** Begin Input material **

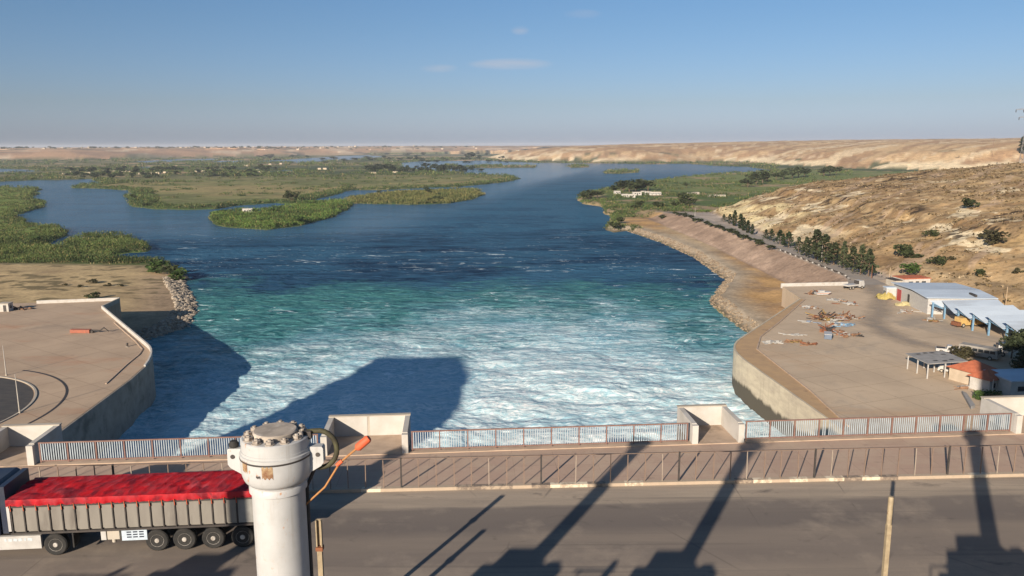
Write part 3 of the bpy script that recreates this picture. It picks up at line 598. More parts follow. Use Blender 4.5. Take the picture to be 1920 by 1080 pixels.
def hoist(x,y,top,label,full):
    h=top-36.0
    h/=.9; t=thing('gate_cylinder',label,'hydraulic cylinder',(x,y,36.0),0,'hydraulic gate cylinders along the dam'); t.scale=(.9,.9,.9)
    r=.415; hd=h-.98    # z of the bowl foot below the head
    ped=MB(); ped.box((0,0,3.5),(4.9,3.0,7.0)); ped.box((0,0,7.8),(3.2,2.6,1.6)); ped.box((-.5,0,9.0),(1.7,1.6,.8)); ped.box((1.15,-.4,8.9),(.5,.8,.6)); ped.box((-1.9,.3,7.5),(.8,.9,1.0))
    ped.build('pedestal',M_conc,t)
    pw=MB(); pg=np.random.default_rng(int(abs(x)*10)+3)  # random tubes and rails added to break up the pedestal's shadow
    for q in range(9):
        a0=Vector((pg.uniform(-2.2,2.2),pg.uniform(-1,1),7.0)); pw.tube([a0,a0+Vector((pg.uniform(-.2,.2),0,pg.uniform(.5,1.7))),a0+Vector((pg.uniform(-.9,.9),pg.uniform(-.4,.4),pg.uniform(.4,1.9)))],pg.uniform(.05,.16),7)
    pw.bar((-2.4,1.3,8.0),(2.4,1.3,8.0),.05); pw.bar((-2.4,1.3,7.5),(2.4,1.3,7.5),.04)
    for q in range(6): pw.bar((-2.4+q*.96,1.3,7.0),(-2.4+q*.96,1.3,8.0),.05)
    setp(pw.build('shadow_pipes',M_dark,t),kind='stuff')
    MB().lathe([(r+.16,7.7),(r+.16,8.0),(r,8.1),(r,9.0)],40).build('base_flange',M_cyl,t)
    MB().lathe([(r,7.8),(r,hd-.12)],48).build('barrel',M_cyl,t)
    MB().lathe([(r,hd-.13),(r+.035,hd-.11),(r+.035,hd-.03),(r+.012,hd+.0),(r+.02,hd+.03),(r+.05,hd+.05)],48).build('collar',M_cyl,t)
    bowl=[(r+.03,hd+.04)]
    for k in range(9):
        a=k/8*PI/2; bowl.append((r+.04+.105*math.sin(a)**.8 if k else r+.05,hd+.06+.34*(1-math.cos(a))))
    R1=bowl[-1][0]; z1=bowl[-1][1]
    bowl+=[(R1,z1+.14),(R1-.022,z1+.15),(R1-.022,z1+.19)]
    MB().lathe(bowl,56).build('bowl',M_cyl,t)
    z2=z1+.19
    MB().lathe([(R1-.03,z2-.005),(R1-.03,z2+.17),(R1-.05,z2+.185)],56).build('flange_ring',M_cyl,t)
    z3=z2+.185
    MB().lathe([(.345,z3-.01),(.345,z3+.075),(.325,z3+.09)],48).build('lid',M_lid,t)
    if full:
        for k in range(12):
            a=2*PI*k/12+.1; px,py=.425*math.cos(a),.435*math.sin(a)
            bm=MB().lathe([(.078,z3-.005),(.078,z3+.014)],14,(px,py,0)).lathe([(.062,z3+.012),(.062,z3+.062)],6,(px,py,0),False).lathe([(.03,z3+.06),(.03,z3+.085)],8,(px,py,0)); bm.build('bolt',M_bolt,t)
    for s,zz in ((-1,.0),(1,.03)):
        # lifting lugs on both sides
        x0=s*(R1-.06); x1=s*(R1+.20); zt=z1+.17+zz
        pr=[(x0,zt),(x1-s*.02,zt),(x1,zt-.03),(x1,zt-.26),(x1-s*.04,zt-.32),(x0-s*.03,zt-.47)]
        vs=[(p[0],-.075,p[1]) for p in pr]+[(p[0],.075,p[1]) for p in pr]; n=len(pr)
        fs=[list(range(n))[::(1 if s>0 else -1)],list(range(n,2*n))[::(-1 if s>0 else 1)]]+[((i,(i+1)%n,n+(i+1)%n,n+i) if s<0 else (i,n+i,n+(i+1)%n,(i+1)%n)) for i in range(n)]
        lug=MB().add(vs,fs).build('lifting_lug',M_cyl,t)
        if full:
            MB().tube([(s*(R1+.115),-.085,zt-.13),(s*(R1+.115),-.065,zt-.13)],.036,12).build('lug_bolt',M_dark,lug)
    if not full: return t
    MB().tube([(.415,.15,8.4),(.415,.15,hd-.16),(R1-.02,.22,hd+.12),(R1-.01,.2,z1+.1)],.03,8).build('side_pipe',M_dark,t)
    # black cap on the left lug, hose, sensor rod, rust
    MB().lathe([(.045,0),(.075,.02),(.08,.07),(.05,.115),(.0,.12)][:4],14,(-(R1+.11),0,z1+.165)).build('black_cap',M_black,t)
    MB().lathe([(R1+.002,z1+.06),(R1+.006,z1+.075),(R1+.002,z1+.09)],56).build('dark_seam',M_dark,t)
    zc=z3+.02; hs=[]
    for k in range(15):
        a=R(100)-k/14*R(205); hs.append((R1+.11+.295*math.cos(a)*.95,.06,zc-.285+.31*math.sin(a)))
    hs=[(R1-.07,.03,zc+.01),(R1+.0,.05,zc+.02)]+hs
    MB().tube(hs,.042,12).build('hose',M_hose,t)
    MB().lathe([(.045,z3),(.045,z3+.07),(.03,z3+.09)],10,(R1-.13,-.12,0)).build('valve',M_bolt,t)
    MB().box((R1-.06,.02,z3+.0),(.14,.12,.13)).build('hose_block',M_dark,t)
    a0=Vector((R1-.17,.05,hd-.45)); a1=Vector((R1+.42,.10,hd+.26)); a2=Vector((R1+.70,.10,hd+.50)); dd=(a2-a1).normalized(); mid=(a0+a1)/2+Vector((.04,0,-.05))
    rod=MB().tube([a0,mid,a1,a2],[.016,.016,.017,.02],8).build('sensor_rod',M_wood2,t)
    MB().tube([a2-dd*.02,a2,a2+dd*.03,a2+dd*.24,a2+dd*.27,a2+dd*.275],[.02,.045,.066,.066,.05,.02],14).build('orange_float',M_orange,rod)
    MB().tube([a1-dd*.07,a1+dd*.05],.032,10).build('orange_clamp',M_orange,rod)
    def patch(ang,za,zb,w):
        vs=[];n=9
        for i in range(n+1):
            for j in range(7):
                u=i/n; v=j/6; a=ang+(u-.5)*w/R1; zz=za+(zb-za)*v
                e=.02*math.sin(u*17+j)*(1 if j in(0,6) else 0)
                # follow the bowl profile
                rr=np.interp(zz+e,[p[1] for p in bowl[:12]],[p[0] for p in bowl[:12]])+.003
                vs.append((rr*math.cos(a),rr*math.sin(a),zz+e))
        return MB().add(vs,[(i*7+j,(i+1)*7+j,(i+1)*7+j+1,i*7+j+1) for i in range(n) for j in range(6)],True)
    patch(-PI/2+.03,z1-.13,z1+.06,.17).build('rust_patch',M_patch,t)
    patch(-PI/2-.72,z1-.07,z1+.09,.13).build('rust_patch',M_patch,t)
    patch(-PI/2-.24,z1-.125,z1-.095,.075).build('nameplate',M_dark,t)
    return t
M_wood2=mat('brown_rod',(.36,.17,.06),(.28,.13,.05),8,.7,world=False)
c0=D(515,792,10.7)
hoist(c0.x,10.7,c0.z,'white hydraulic cylinder with bolted lid, lugs and rust, standing in the foreground',True)
for x,y,dz,lab in ((-10.0,11.0,.1,'white gate cylinder left of the camera beside the foreground one'),(-24.1,10.6,-.2,'white gate cylinder behind the truck, out of frame left'),(10.8,12.0,.1,'white gate cylinder out of frame to the right')):
    hoist(x,y,c0.z+dz,lab,False)
def hoist_deck(x0,x1,y,label):
    t=thing('hoist_frame',label,'hoist frame',((x0+x1)/2,y,36),0,'steel hoist frames between the cylinders')
    w=(x1-x0)/2
    MB().box((0,0,6.3),(2*w,2.2,.5)).build('deck',M_conc,t)
    for s in(-1,1):
        MB().box((s*(w-.4),0,3.02),(.6,.6,6.04)).build('leg',M_conc,t)
    rl=MB(); rl.bar((-w,.9,7.65),(w,.9,7.65),.07); rl.bar((-w,.9,7.1),(w,.9,7.1),.05)
    k=-w+.3
    while k<w: rl.bar((k,.9,6.55),(k,.9,7.65),.06); k+=1.3
    rl.build('handrail',M_dark,t)
    eq=MB(); eq.box((-w*.35,0,7.1),(.8,.7,1.1)); eq.box((w*.4,.1,6.95),(.5,.6,.8)); eq.tube([(w*.1,0,6.5),(w*.1,0,7.9),(w*.2,0,8.3)],.13,8); eq.build('pump_unit',M_dark,t)
hoist_deck(-7.4,-5.6,10.9,'concrete deck between the two middle gate cylinders')
hoist_deck(13.8,22,11.8,'concrete deck right of the right-hand gate cylinder'); hoist_deck(-29.6,-26.4,10.6,'concrete deck left of the left gate cylinder')
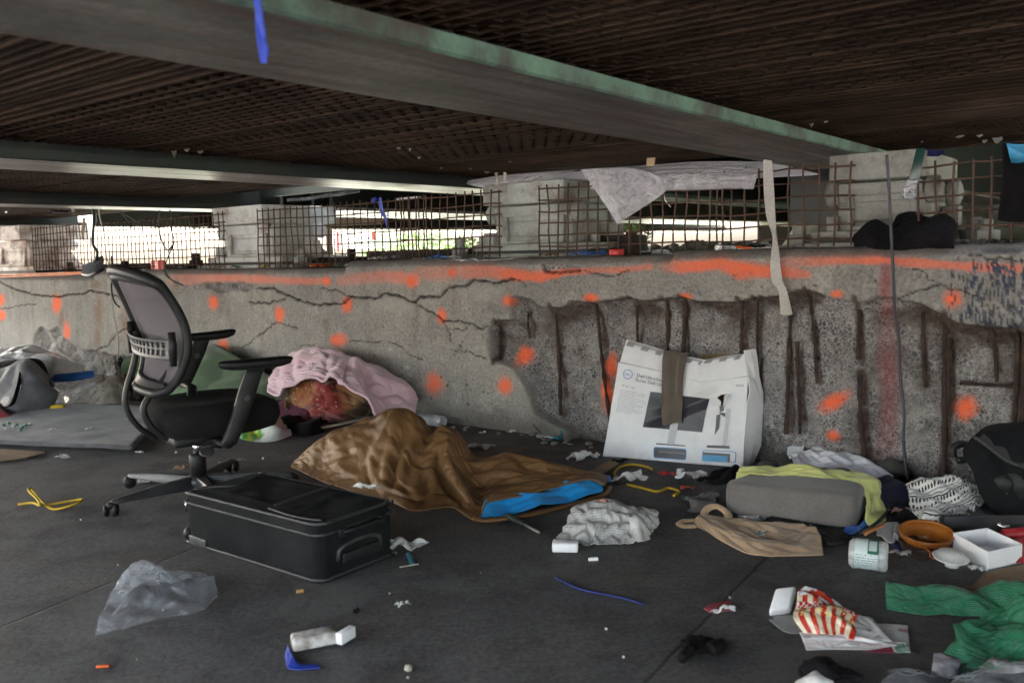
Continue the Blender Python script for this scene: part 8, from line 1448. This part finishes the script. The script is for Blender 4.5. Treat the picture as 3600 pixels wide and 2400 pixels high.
for k, (x, y, w, h, mt_, lab) in enumerate(LIT):
    p = lg(x, y, Q + .08); u = -WD * w / 2; v = BD * h * .8; n = 14; t = np.linspace(-1, 1, n); U, V_ = np.meshgrid(t, t); Pp = p + u * U[..., None] + v * V_[..., None]; zz = p[2]; Pp[..., 2] = zz + .004 + .02 * fbm(U * 1.5 + k, V_ * 1.5, 2, k) * (1 - U ** 2 * .5)
    Pp = buckle(Pp, 1.28, 1.28, it=40, k=.05, seed=200 + k, amp=.012, soft=1, zmin=zz + .003); fs = [q for q in gridf(n, n) if min(q[0] // n, n - 2 - q[0] // n, q[0] % n, n - 2 - q[0] % n) / n > .25 * float(fbm(np.array(q[0] // n * .3 + k * 2.1), np.array(q[0] % n * .3 + k), 2, k)) - .06]
    us = sorted({i for q in fs for i in q}); re2 = {o: i for i, o in enumerate(us)}; o = mesh('flat_scrap', Pp.reshape(-1, 3)[us], [[re2[i] for i in q] for q in fs], mt_, label=lab, cat='litter'); mod(o, 'SOLIDIFY', thickness=.002, offset=0); mod(o, 'SUBSURF', levels=1, render_levels=1)
hcloth('foil_strip', [[(1450, 912, Q + .02), (1600, 914, Q + .02), (1750, 914, Q + .02), (1860, 904, Q + .03)], [(1452, 905, Q + .06), (1600, 907, Q + .06), (1750, 907, Q + .06), (1862, 900, Q + .06)]], M_FOIL, nu=60, nv=6, su=1.06, sv=1.1, thick=.002, seed=230, it=30, coarse=0, zmin=.5, label='long shiny foil strip lying along the ledge edge below the middle bearing', cat='foil strip')
cp_ = lg(2168, 896, Q + .06); MB().lathe(cp_ + ZU * .002, [(.0, 0), (.036, 0), (.038, .004), (.038, .026), (.034, .03), (.030, .029), (.028, .022), (0, .022)], 24).build('bottle_stopper', stuff('coral red plastic', (.68, .06, .05), .4), smooth=True, label='round coral red cap on the ledge under the hanging plastic corner', cat='cap')
s = empty('syringe', lg(2550, 868, Q + .05), 'clear syringe with an orange tip lying on the ledge', 'syringe'); a, b = lg(2515, 868, Q + .05) + ZU * .01, lg(2600, 864, Q + .08) + ZU * .01
MB().tube([a, a + (b - a) * .3], [.014, .012], 8).build('plunger', M_WHB, s, smooth=True); MB().tube([a + (b - a) * .3, a + (b - a) * .85], .009, 8).build('barrel', F_CLR, s, smooth=True); MB().tube([a + (b - a) * .85, b + (b - a) * .25], .007, 8).build('orange_tip', M_ORB, s, smooth=True)
MB().tube([lg(2612, 862, Q + .04) + ZU * .006, lg(2640, 861, Q + .05) + ZU * .006], .006, 8).build('orange_tube', M_ORB, smooth=True, label='tiny orange tube on the ledge right of the syringe', cat='tube')
M_DUST = M_SOOT
for k in range(40): x = RNG.uniform(3380, 3600); p = lg(x, RNG.uniform(852, 872), Q + RNG.uniform(.06, .4)); MB().add(iv * RNG.uniform(.006, .016) + p + ZU * .005, fi).build('rubble_bit', M_SOOT, label='small dark rubble bit on the ledge under the hanging trousers', cat='rubble', group='rubble bits on the ledge')
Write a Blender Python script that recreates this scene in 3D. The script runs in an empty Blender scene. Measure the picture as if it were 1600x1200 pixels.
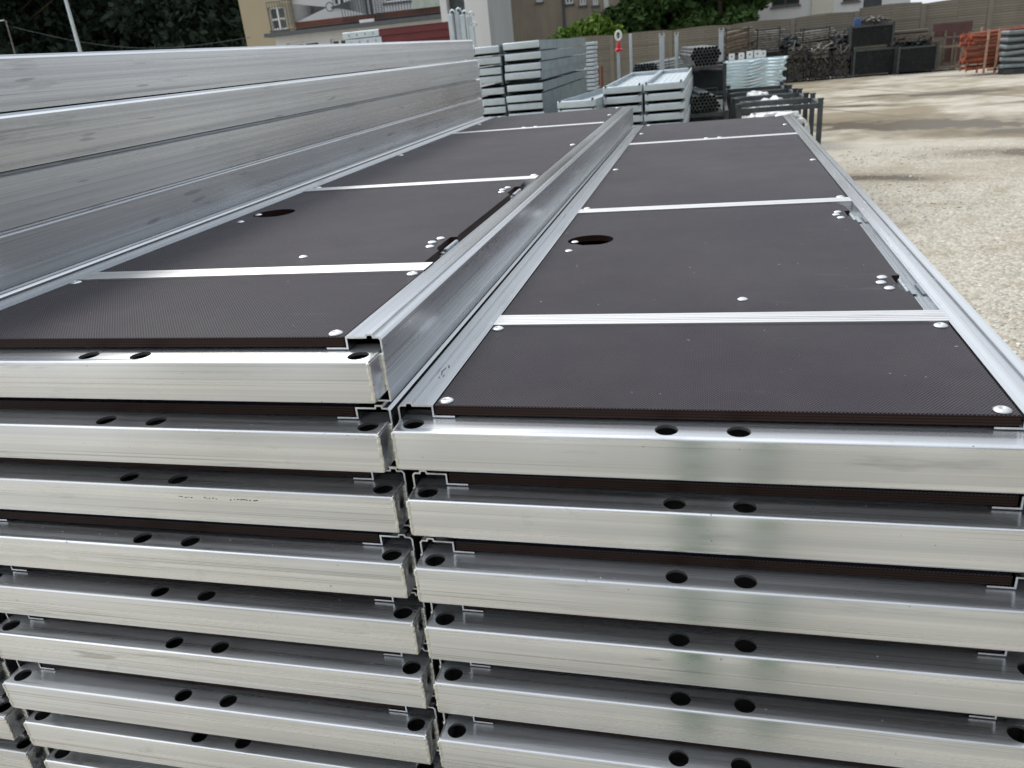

** End Input material **

Written instruction: Copy out the lines in which the string "scene" appears.

Response to the task:
Continue the Blender Python script for this scene: part 8, from line 1448. This part finishes the script. The script is for Blender 4.5. Treat the picture as 3600 pixels wide and 2400 pixels high.
Write a Blender Python script that recreates this scene in 3D. The script runs in an empty Blender scene. Measure the picture as if it were 1600x1200 pixels.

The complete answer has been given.